#### [Given exercise]
All lines from the beginning of the listing through the line with "C0 = Vector((0, 0, 1.5))" are to be copied word for word; the pictures are not.

#### [Information supplied]
■ ■ ■ ■ ■ ■ ■
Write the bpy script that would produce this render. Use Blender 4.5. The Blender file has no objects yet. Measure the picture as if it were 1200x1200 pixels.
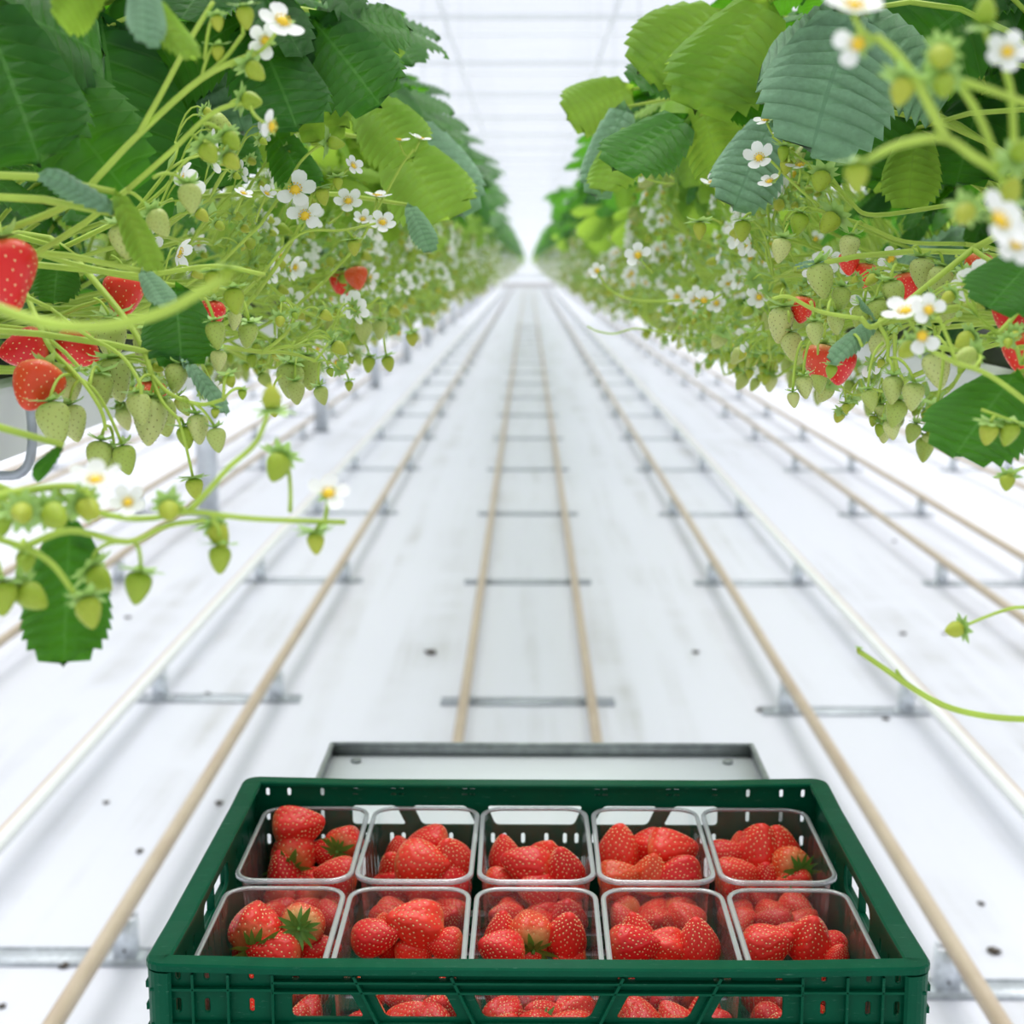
import bpy, math, random
import numpy as np
from mathutils import Vector, Matrix, Quaternion

R = math.radians
S = bpy.context.scene
COL = S.collection

# ------------------------------------------------------------------ camera
FPX = 1789.0
cam_data = bpy.data.cameras.new('camera')
cam = bpy.data.objects.new('camera', cam_data)
COL.objects.link(cam)
cam_data.sensor_width = 36.0
cam_data.lens = FPX / 1200.0 * 36.0
cam.location = (0, 0, 1.5)
PITCH = math.atan(292.0 / FPX)
YAW = math.atan(19.0 / FPX)
cam.rotation_euler = (math.pi / 2 - PITCH, 0, YAW)
cam_data.clip_start = 0.05
cam_data.clip_end = 400
cam_data.dof.use_dof = True
cam_data.dof.focus_distance = 1.22
cam_data.dof.aperture_fstop = 7.6
S.camera = cam
CM = cam.rotation_euler.to_matrix()
CX, CY, CZ = CM.col[0].copy(), CM.col[1].copy(), -CM.col[2]
C0 = Vector((0, 0, 1.5))


def W(px, py, Z):
    """the point of the place that the photograph shows at (px, py), Z metres deep"""
    return C0 + Z * (CZ + (px - 600) / FPX * CX + (600 - py) / FPX * CY)


def WZ(px, py, z):
    d = CZ + (px - 600) / FPX * CX + (600 - py) / FPX * CY
    return C0 + d * ((z - 1.5) / d.z)


def camdir(x, y, z):
    return (CX * x + CY * y - CZ * z).normalized()


# ------------------------------------------------------------------ view, world, sun
S.view_settings.view_transform = 'Standard'
S.view_settings.look = 'None'
S.view_settings.gamma = 1
S.view_settings.use_curve_mapping = False
S.view_settings.exposure = 0.0
S.cycles.max_bounces = 12
S.cycles.transparent_max_bounces = 24
S.cycles.diffuse_bounces = 5
S.cycles.transmission_bounces = 6
S.cycles.glossy_bounces = 3
S.cycles.volume_bounces = 2
S.cycles.use_denoising = True
S.cycles.sample_clamp_indirect = 6
S.cycles.caustics_reflective = False
S.cycles.caustics_refractive = False

world = bpy.data.worlds.new('world')
S.world = world
world.use_nodes = True
wn = world.node_tree
wn.nodes.clear()
wo = wn.nodes.new('ShaderNodeOutputWorld')
wb = wn.nodes.new('ShaderNodeBackground')
wb.inputs[0].default_value = (0.90, 0.935, 1.0, 1)
wb.inputs[1].default_value = 1.0
wn.links.new(wb.outputs[0], wo.inputs[0])

sun_d = bpy.data.lights.new('sun', 'SUN')
sun_d.energy = 3.9
sun_d.angle = R(55)
sun_d.color = (1.0, 0.985, 0.95)
sun = bpy.data.objects.new('sun', sun_d)
COL.objects.link(sun)
sun.rotation_euler = (R(-20), 0, 0)      # high, a little beyond the far end

# ------------------------------------------------------------------ materials


class NT:
    def __init__(s, name):
        s.m = bpy.data.materials.new(name)
        s.m.use_nodes = True
        s.t = s.m.node_tree
        s.t.nodes.clear()
        s.out = s.t.nodes.new('ShaderNodeOutputMaterial')

    def n(s, kind, **kw):
        nd = s.t.nodes.new('ShaderNode' + kind)
        for k, v in kw.items():
            if k in nd.inputs and not hasattr(nd, k):
                nd.inputs[k].default_value = v
            elif hasattr(nd, k):
                setattr(nd, k, v)
        return nd

    def l(s, a, b):
        s.t.links.new(a, b)

    def ramp(s, fac, stops):
        r = s.n('ValToRGB')
        e = r.color_ramp.elements
        while len(e) < len(stops):
            e.new(0.5)
        for i, (p, c) in enumerate(stops):
            e[i].position = p
            e[i].color = tuple(c) + (1,) if len(c) == 3 else c
        s.l(fac, r.inputs[0])
        return r.outputs[0]

    def noise(s, scale, detail=3, vec=None, rough=0.5):
        k = s.n('TexNoise')
        k.inputs['Scale'].default_value = scale
        k.inputs['Detail'].default_value = detail
        k.inputs['Roughness'].default_value = rough
        if vec is not None:
            s.l(vec, k.inputs['Vector'])
        return k.outputs['Fac']

    def math(s, op, a, b=None, clamp=False):
        k = s.n('Math', operation=op, use_clamp=clamp)
        for i, v in enumerate((a, b)):
            if v is None:
                continue
            if isinstance(v, (int, float)):
                k.inputs[i].default_value = v
            else:
                s.l(v, k.inputs[i])
        return k.outputs[0]

    def mix(s, fac, a, b, mode='MIX'):
        k = s.n('MixRGB', blend_type=mode)
        for i, v in enumerate((fac, a, b)):
            if isinstance(v, (int, float)):
                k.inputs[i].default_value = v
            elif isinstance(v, tuple):
                k.inputs[i].default_value = v + (1,)
            else:
                s.l(v, k.inputs[i])
        return k.outputs[0]

    def bump(s, h, strength, dist=0.001):
        k = s.n('Bump')
        k.inputs['Strength'].default_value = strength
        k.inputs['Distance'].default_value = dist
        s.l(h, k.inputs['Height'])
        return k.outputs[0]

    def pbr(s, col, rough=0.5, normal=None, **kw):
        b = s.n('BsdfPrincipled')
        if isinstance(col, tuple):
            b.inputs['Base Color'].default_value = col + (1,)
        else:
            s.l(col, b.inputs['Base Color'])
        if isinstance(rough, (int, float)):
            b.inputs['Roughness'].default_value = rough
        else:
            s.l(rough, b.inputs['Roughness'])
        if normal is not None:
            s.l(normal, b.inputs['Normal'])
        for k, v in kw.items():
            b.inputs[k.replace('_', ' ')].default_value = v
        return b.outputs[0]

    def trans(s, col):
        b = s.n('BsdfTranslucent')
        if isinstance(col, tuple):
            b.inputs[0].default_value = col + (1,)
        else:
            s.l(col, b.inputs[0])
        return b.outputs[0]

    def mixs(s, fac, a, b):
        k = s.n('MixShader')
        if isinstance(fac, (int, float)):
            k.inputs[0].default_value = fac
        else:
            s.l(fac, k.inputs[0])
        s.l(a, k.inputs[1])
        s.l(b, k.inputs[2])
        return k.outputs[0]

    def done(s, sh):
        s.l(sh, s.out.inputs[0])
        return s.m


def objco(t):
    return t.n('TexCoord').outputs['Object']


def rnd(t):
    return t.n('ObjectInfo').outputs['Random']


def leaf_mat(name, top, under, glow, gfac, vein):
    t = NT(name)
    uv = t.n('TexCoord').outputs['UV']
    sep = t.n('SeparateXYZ')
    t.l(uv, sep.inputs[0])
    u, v = sep.outputs[0], sep.outputs[1]
    av = t.math('ABSOLUTE', v)
    fr = t.math('FRACT', t.math('MULTIPLY', u, 10.0))
    d = t.math('ABSOLUTE', t.math('SUBTRACT', fr, 0.5))
    lat = t.math('LESS_THAN', d, 0.055)
    mid = t.math('LESS_THAN', av, 0.035)
    ve = t.math('MAXIMUM', mid, t.math('MULTIPLY', lat, 0.55))
    n = t.noise(28, 3, objco(t))
    r = rnd(t)
    c1 = t.mix(n, tuple(x * 0.72 for x in top), tuple(min(1, x * 1.3) for x in top))
    c1 = t.mix(t.math('MULTIPLY', r, 0.18), c1, tuple(glow), 'MIX')
    geo = t.n('NewGeometry')
    c2 = t.mix(geo.outputs['Backfacing'], c1, tuple(under))
    c2 = t.mix(t.ramp(d, [(0.05, (0.45, 0.45, 0.45)), (0.32, (0, 0, 0))]), c2, tuple(x * 0.55 for x in top))  # shade of the folds beside side veins, painted into the leaf colour
    c3 = t.mix(t.math('MULTIPLY', ve, 0.6), c2, tuple(vein))
    cell = t.n('TexVoronoi', feature='DISTANCE_TO_EDGE')
    cell.inputs['Scale'].default_value = 420
    t.l(objco(t), cell.inputs['Vector'])
    hh = t.math('ADD', t.math('MULTIPLY', cell.outputs[0], 2.0), t.math('MULTIPLY', ve, -0.7))
    bp = t.bump(hh, 0.6, 0.0010)
    a = t.pbr(c3, 0.40, bp, Specular_IOR_Level=0.40)
    gl = t.mix(t.math('MULTIPLY', ve, 0.35), tuple(glow), tuple(x * 0.6 for x in glow))
    return t.done(t.mixs(gfac, a, t.trans(gl)))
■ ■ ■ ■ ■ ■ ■
#### [Exercise answer]
Write the bpy script that would produce this render. Use Blender 4.5. The Blender file has no objects yet. Measure the picture as if it were 1200x1200 pixels.
import bpy, math, random
import numpy as np
from mathutils import Vector, Matrix, Quaternion

R = math.radians
S = bpy.context.scene
COL = S.collection

# ------------------------------------------------------------------ camera
FPX = 1789.0
cam_data = bpy.data.cameras.new('camera')
cam = bpy.data.objects.new('camera', cam_data)
COL.objects.link(cam)
cam_data.sensor_width = 36.0
cam_data.lens = FPX / 1200.0 * 36.0
cam.location = (0, 0, 1.5)
PITCH = math.atan(292.0 / FPX)
YAW = math.atan(19.0 / FPX)
cam.rotation_euler = (math.pi / 2 - PITCH, 0, YAW)
cam_data.clip_start = 0.05
cam_data.clip_end = 400
cam_data.dof.use_dof = True
cam_data.dof.focus_distance = 1.22
cam_data.dof.aperture_fstop = 7.6
S.camera = cam
CM = cam.rotation_euler.to_matrix()
CX, CY, CZ = CM.col[0].copy(), CM.col[1].copy(), -CM.col[2]
C0 = Vector((0, 0, 1.5))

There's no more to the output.